It is no surprise to me that the legitimacy of the no-confidence vote is being challenged, led largely by the PNC section of APNU. The leaders of the minor parties were given personal privileges of 40% weight that far outstrips the 10% to 12% of votes they won. I am not saying that the 10% votes is without significant value. The PNC would not be in power without these votes. Indeed, there is a dominant branch of economics that says value is created on the margins.

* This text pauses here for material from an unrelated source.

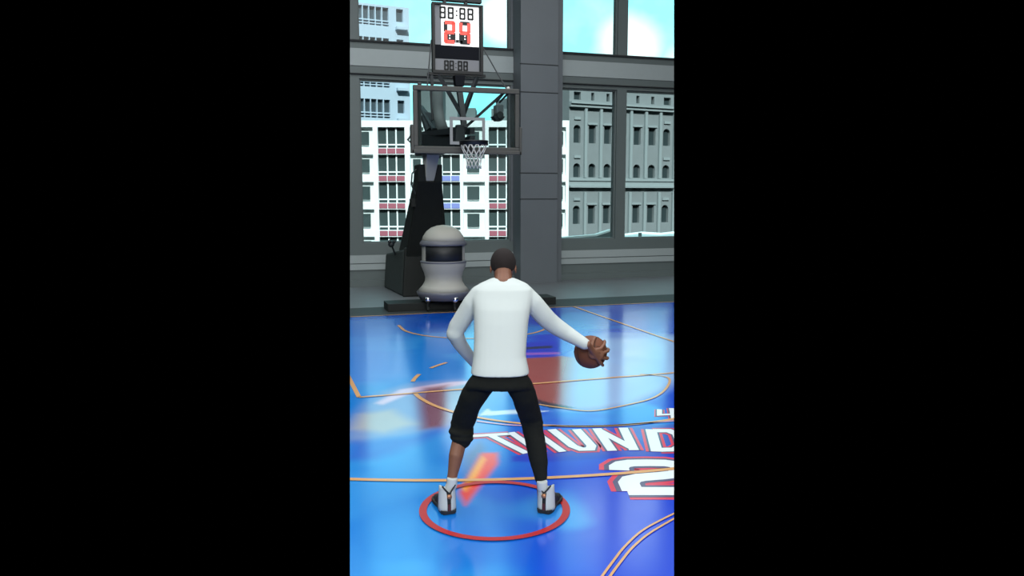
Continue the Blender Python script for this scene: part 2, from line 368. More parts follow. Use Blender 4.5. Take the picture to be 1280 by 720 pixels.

However, the minor leaders from AFC, JFAP and WPA were expected to surrender policy space to the PNC since they were rewarded with personal privileges. They are at the intrinsic level careerists. Therefore, crafting a Cummingsburg Accord around some core policy principles was never on anyone’s mind at the level of résumé building and prados. Therefore, the members of the smaller parties are relegated to following the policies and dominant strategies of the PNC old timers who have launched a vociferous challenge to the legitimacy of the PPP-sponsored no-confidence motion. This was expected and to me reminiscent of the early steps of the destabilization strategies of the 1990s, starting from the moment the 1997 general election results were known – long before Roger Khan could be the PNC’s alibi.
Suddenly 33 is not a majority in a Parliament comprised of seats equivalent to the positive integer 65. Rumours of bribery are rife, just like the rumours of widespread drug dealing under the PPP, which no doubt provided credible reasons to fuel such rumours given one of its survival strategies in the long-term battle of tit-for-tat with the PNC. The PPP was baited into leaning left during the uprising (and after) and as a result it had no option but to rely on the way of the warlords as a dominant strategy. Some members of the security forces did not cooperate with the PPP government. Hence, the PPP turned to help from outside of the established institutions. In typical warlord fashion, those offering to stave off destabilization did so to further their dominant strategy of illegality. Note, I am using the term dominant strategy because it is an established solution method from game theory.